They say that "everybody's a critic," and that never seems more true than when you're
pursuing a dream and trying to enlist support. There will always be well-meaning
people who want to "protect" you from your "unrealistic fantasies." Critics tried
to discourage Maria Elena Ibanez from starting a computer business. And yet she
ignored their negative input and pursued her goal anyway.
When Maria Elena Ibanez was a teenager in Colombia, her father enrolled her in a
course on programming minicomputers. Computers were becoming more common in Latin
America, despite their $100,000 price tag, and Maria Elena was instantly taken with
this revolutionary technology. In 1973, she went to the United States to study computer
science at college and after graduation, she had an idea.
Personal computers were selling in the United States for $8,000--a fraction of what
Latin American businesses were paying for their minicomputers.
Why not set up distribution
of personal computers south of the border she thought,
where a fertile market
was just waiting to be tapped? She took her idea to the major computer
companies in 1980 and asked for a chance to distribute their products in her home
country.
They told Maria Elena to forget it!. The computer executives said Latin America
was in the midst of an economic crisis and Latin America countries were too poor
and didn't have the money to make it a market for them to pursue.
Maria Elena saw the situation differently. She saw opportunity where others saw
limitations. She figured, even if the market was only $10 million, it was still
big enough for her and that she could make money in it. Plus, there was no competition.
Maria Elena quickly realized that she had three strikes against her. She was twenty-three
years old, a woman, and had no sales or marketing experience. But she knew two things:
computers were cheap in the United States, and Latin America needed them. Hopeful
and optimistic, she approached a banker and requested a line of credit. He wanted
to see her business plan. Maria Elena had never heard of such a thing. The second
banker she approached asked for her marketing plan. She didn't know what that was,
either. Then she tried to go directly to the distributors. Most wouldn't meet with
her, but two listened skeptically. She asked, "How much business are
you
currently doing in Latin America?" They said "None." Maria Elena committed to selling
$10,000 of their product a year in Latin America and that all of her orders would
be prepaid. Altos Computers--with nothing to lose--gave her an exclusive distribution
agreement for nine months.
Maria Elena's next step was to call a travel agent. Her instructions were simple:
"Book me on a flight from Miami to Argentina, stopping in every major city I can
without having to pay extra." That was how Maria Elena designed her marketing plan.

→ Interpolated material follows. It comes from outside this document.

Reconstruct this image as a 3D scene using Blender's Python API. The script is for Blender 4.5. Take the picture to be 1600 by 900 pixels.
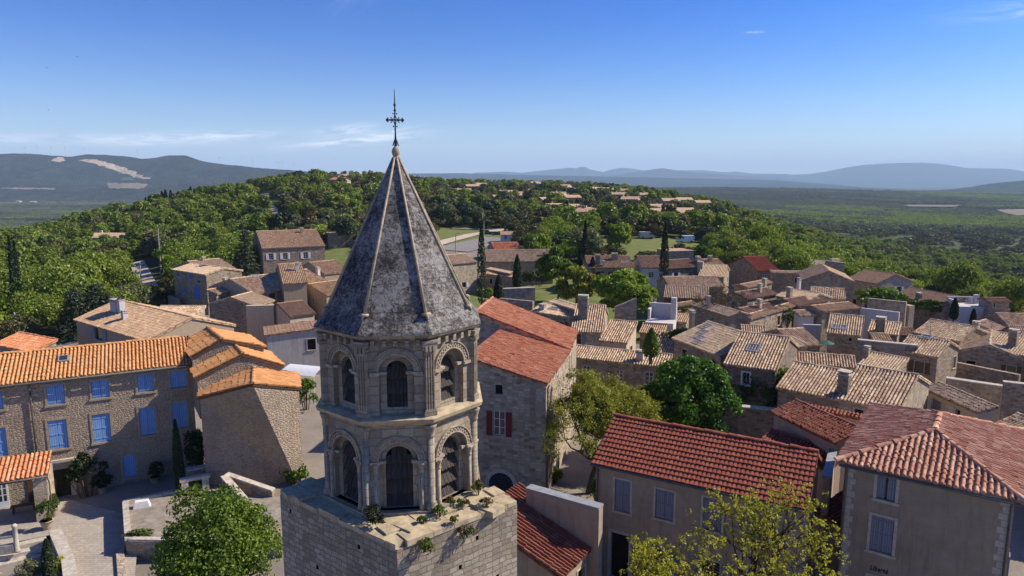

She later told me that "Ignorance can be bliss and sometimes it pays off because
she didn't know what she was getting herself into."
With no experience, belief in her goal and common sense became her guides. She landed
in Colombia, checked into a hotel, opened the Yellow Pages, and began calling computer
dealers. She figured, the bigger the ad, the bigger the company. So she chose the
companies that had the biggest ads first.